FORTUNATELY FOR REPUBLICANS, there is still time to turn things around. A carefully chosen fight on judges will help. So will a well-chosen fight on the treatment of captured terrorists. So will another, better-conceived fight over the death tax, one that successfully overcomes a Democratic filibuster. So will a well-chosen fight against a liberal spending priority. So will passage of a border-protection-first immigration bill that contains a down-the-road trigger for some of the free-market, pro-legal-immigrant provisions of the Pence-Hutchison proposal.
In all cases, it is the embrace of conservative positions that will bring victory within reach.
What really makes Republican/conservative victory possible, though, are the weakness and the wackiness of their Democratic opponents. Does anybody, yet, know what Democrats actually are for, other than for making President Bush look bad? Does anybody think they won’t try to raise taxes? Does anybody think they’ll do a better job of protecting the borders or that they won’t institute an openly declared amnesty for illegal aliens?
And does anybody doubt that a Democratic congressional majority would try to gin up impeachment charges against the president? That’s the last thing, of course, that a majority of the American public wants to see.
Most of all, Americans can easily see from Joe Lieberman’s primary loss on Tuesday that the defeatist Left and the Howard Dean screamers control the Democratic Party.

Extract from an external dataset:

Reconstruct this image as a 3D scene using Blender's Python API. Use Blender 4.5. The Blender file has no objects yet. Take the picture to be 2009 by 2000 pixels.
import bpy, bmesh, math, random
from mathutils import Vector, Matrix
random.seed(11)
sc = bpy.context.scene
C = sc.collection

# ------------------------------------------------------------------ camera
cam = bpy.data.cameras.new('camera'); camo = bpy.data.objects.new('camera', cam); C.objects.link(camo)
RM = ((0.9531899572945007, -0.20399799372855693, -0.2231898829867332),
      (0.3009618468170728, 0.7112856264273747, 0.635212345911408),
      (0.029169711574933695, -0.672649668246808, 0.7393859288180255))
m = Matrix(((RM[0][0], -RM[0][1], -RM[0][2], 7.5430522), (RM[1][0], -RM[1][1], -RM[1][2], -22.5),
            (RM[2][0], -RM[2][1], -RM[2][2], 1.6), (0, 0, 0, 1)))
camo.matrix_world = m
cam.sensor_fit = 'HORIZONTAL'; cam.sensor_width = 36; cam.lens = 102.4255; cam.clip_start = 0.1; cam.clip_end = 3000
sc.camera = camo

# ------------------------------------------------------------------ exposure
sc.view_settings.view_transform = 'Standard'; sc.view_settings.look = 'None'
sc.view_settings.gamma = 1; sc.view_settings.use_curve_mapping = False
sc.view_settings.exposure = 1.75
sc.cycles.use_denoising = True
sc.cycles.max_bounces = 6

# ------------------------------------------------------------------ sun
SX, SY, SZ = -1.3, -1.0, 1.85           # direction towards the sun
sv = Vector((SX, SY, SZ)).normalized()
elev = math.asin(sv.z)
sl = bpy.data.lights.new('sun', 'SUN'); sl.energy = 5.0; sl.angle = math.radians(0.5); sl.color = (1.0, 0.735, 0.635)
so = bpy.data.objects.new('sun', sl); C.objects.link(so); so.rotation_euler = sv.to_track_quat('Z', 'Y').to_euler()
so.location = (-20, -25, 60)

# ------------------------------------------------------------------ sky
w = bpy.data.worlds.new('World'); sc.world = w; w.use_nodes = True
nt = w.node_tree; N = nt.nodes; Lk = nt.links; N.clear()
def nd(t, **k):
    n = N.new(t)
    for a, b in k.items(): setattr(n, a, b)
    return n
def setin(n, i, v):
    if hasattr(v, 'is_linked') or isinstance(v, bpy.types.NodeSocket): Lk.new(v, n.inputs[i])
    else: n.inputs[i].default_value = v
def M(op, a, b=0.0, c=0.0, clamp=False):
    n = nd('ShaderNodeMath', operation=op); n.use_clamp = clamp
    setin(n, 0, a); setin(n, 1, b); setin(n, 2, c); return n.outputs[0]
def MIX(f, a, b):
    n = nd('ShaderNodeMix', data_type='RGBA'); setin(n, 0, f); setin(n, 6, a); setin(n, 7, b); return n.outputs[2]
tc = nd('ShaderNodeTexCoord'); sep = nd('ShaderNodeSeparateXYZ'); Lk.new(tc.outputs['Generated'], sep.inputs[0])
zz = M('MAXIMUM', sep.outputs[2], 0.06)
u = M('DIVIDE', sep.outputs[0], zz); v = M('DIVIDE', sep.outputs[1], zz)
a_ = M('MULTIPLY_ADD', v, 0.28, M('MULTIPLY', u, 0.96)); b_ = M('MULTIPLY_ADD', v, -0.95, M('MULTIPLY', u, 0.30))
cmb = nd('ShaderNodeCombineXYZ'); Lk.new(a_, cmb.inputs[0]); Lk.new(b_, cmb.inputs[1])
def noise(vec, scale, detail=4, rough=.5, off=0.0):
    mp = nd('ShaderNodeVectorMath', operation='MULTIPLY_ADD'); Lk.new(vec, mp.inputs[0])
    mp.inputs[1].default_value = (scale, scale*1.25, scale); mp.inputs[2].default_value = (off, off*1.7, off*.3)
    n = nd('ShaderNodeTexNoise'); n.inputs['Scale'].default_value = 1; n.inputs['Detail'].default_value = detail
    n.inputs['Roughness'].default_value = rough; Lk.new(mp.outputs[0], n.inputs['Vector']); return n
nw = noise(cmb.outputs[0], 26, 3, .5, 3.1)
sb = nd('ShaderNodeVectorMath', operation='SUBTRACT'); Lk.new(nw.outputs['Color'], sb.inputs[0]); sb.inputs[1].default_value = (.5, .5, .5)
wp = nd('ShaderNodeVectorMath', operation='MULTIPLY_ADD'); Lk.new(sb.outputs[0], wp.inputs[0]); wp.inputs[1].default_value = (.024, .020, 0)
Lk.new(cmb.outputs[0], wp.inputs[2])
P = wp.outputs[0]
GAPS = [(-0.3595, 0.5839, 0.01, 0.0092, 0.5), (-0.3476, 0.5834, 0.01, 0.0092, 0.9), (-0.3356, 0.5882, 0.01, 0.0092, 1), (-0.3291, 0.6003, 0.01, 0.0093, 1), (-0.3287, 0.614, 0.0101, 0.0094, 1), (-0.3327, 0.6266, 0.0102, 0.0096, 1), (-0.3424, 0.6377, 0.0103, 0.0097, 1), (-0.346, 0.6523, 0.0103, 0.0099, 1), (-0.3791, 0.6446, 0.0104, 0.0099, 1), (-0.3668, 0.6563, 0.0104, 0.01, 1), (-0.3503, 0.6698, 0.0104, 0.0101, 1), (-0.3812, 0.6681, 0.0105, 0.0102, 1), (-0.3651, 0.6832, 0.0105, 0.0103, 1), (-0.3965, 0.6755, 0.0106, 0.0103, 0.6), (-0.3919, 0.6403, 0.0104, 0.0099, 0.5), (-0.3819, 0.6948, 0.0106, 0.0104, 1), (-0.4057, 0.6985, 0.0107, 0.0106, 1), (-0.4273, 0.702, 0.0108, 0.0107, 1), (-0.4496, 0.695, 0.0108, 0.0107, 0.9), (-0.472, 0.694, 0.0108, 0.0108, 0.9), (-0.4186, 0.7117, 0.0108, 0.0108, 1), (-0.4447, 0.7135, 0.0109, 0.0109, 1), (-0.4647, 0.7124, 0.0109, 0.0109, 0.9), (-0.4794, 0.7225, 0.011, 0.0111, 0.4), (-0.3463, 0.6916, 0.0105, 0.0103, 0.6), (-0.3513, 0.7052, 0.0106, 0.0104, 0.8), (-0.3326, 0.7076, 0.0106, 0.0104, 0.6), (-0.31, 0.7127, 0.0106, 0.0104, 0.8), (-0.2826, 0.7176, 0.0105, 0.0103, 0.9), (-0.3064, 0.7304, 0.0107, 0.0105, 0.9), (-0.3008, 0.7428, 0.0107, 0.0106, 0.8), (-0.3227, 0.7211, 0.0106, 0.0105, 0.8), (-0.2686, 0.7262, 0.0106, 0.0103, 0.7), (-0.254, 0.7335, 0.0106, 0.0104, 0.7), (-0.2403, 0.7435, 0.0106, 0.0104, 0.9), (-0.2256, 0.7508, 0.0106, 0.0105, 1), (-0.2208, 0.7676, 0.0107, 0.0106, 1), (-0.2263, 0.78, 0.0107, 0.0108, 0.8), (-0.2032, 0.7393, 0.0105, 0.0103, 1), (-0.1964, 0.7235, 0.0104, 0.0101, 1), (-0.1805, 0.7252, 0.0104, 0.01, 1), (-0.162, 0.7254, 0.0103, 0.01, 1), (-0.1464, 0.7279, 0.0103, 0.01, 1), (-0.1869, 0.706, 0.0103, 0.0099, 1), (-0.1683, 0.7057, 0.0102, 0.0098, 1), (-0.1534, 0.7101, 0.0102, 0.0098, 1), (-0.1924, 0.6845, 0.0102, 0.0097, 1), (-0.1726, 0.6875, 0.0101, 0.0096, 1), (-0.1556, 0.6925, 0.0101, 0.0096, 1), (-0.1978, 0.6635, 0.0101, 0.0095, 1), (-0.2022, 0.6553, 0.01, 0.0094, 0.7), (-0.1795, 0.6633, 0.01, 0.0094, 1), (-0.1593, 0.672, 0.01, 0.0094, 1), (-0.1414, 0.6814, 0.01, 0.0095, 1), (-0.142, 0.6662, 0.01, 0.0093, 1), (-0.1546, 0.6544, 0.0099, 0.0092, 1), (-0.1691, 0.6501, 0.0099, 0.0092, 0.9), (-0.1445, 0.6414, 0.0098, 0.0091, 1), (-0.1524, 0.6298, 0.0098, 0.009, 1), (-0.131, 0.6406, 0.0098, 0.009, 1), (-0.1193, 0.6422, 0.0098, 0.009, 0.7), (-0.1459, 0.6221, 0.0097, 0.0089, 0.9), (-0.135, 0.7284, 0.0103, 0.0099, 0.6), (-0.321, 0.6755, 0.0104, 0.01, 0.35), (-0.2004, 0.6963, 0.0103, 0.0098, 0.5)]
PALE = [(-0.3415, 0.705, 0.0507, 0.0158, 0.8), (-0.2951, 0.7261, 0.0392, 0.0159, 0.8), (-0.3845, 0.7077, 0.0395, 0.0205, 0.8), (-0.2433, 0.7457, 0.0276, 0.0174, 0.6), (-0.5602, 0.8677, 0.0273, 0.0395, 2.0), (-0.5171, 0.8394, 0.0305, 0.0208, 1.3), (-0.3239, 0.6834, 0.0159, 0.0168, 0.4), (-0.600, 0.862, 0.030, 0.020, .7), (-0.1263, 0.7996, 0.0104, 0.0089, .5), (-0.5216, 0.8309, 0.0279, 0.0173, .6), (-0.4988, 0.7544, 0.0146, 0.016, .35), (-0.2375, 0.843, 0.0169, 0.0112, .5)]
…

But conservatives must not misunderstand why the Lamont brigades make Democrats look bad. It’s not because the Lamont brigades are against the war: So, too, are the majority of Americans now, because the Rumsfeld Pentagon seems to have made such a mess of it. Instead of opposition to the war, per se, being anathema, what’s anathema to most Americans is the idea of losing the war.
As in the proverbial saying, the American public doesn’t want merely to see its soldiers go home — although it strongly does want their tour of duty to end — but it wants to see them “declare victory and go home.” The declaration, though, must be believable. In this light, an anti-war Democrat who nevertheless outlines a credible plan for victory would be the strongest candidate of all.

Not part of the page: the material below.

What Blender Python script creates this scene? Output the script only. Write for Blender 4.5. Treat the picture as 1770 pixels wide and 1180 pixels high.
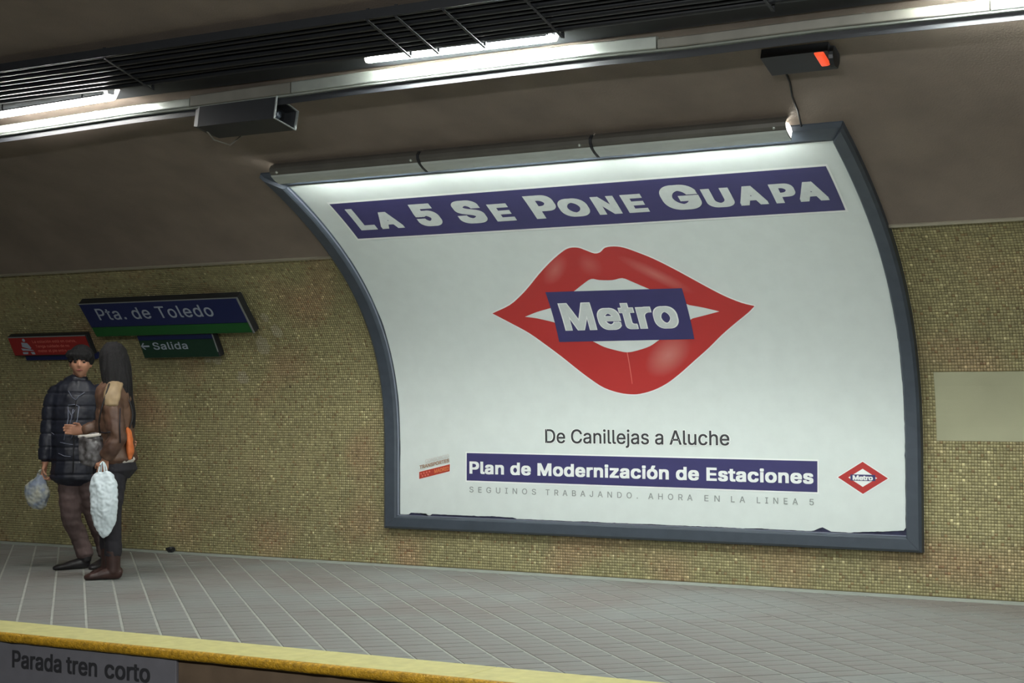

The reason the message of the Lamont victory makes Democrats vulnerable is not that opposition to the war is a political weakness, but that opposition to victory is a political weakness. There is not yet a nationally prominent Democrat who seems to care two figs about actually winning the war. Until and unless there is, Republicans still have a chance to limp across the electoral finish line with their majority intact. It will be conservatives, though, on whose shoulders those limping Republicans will be leaning.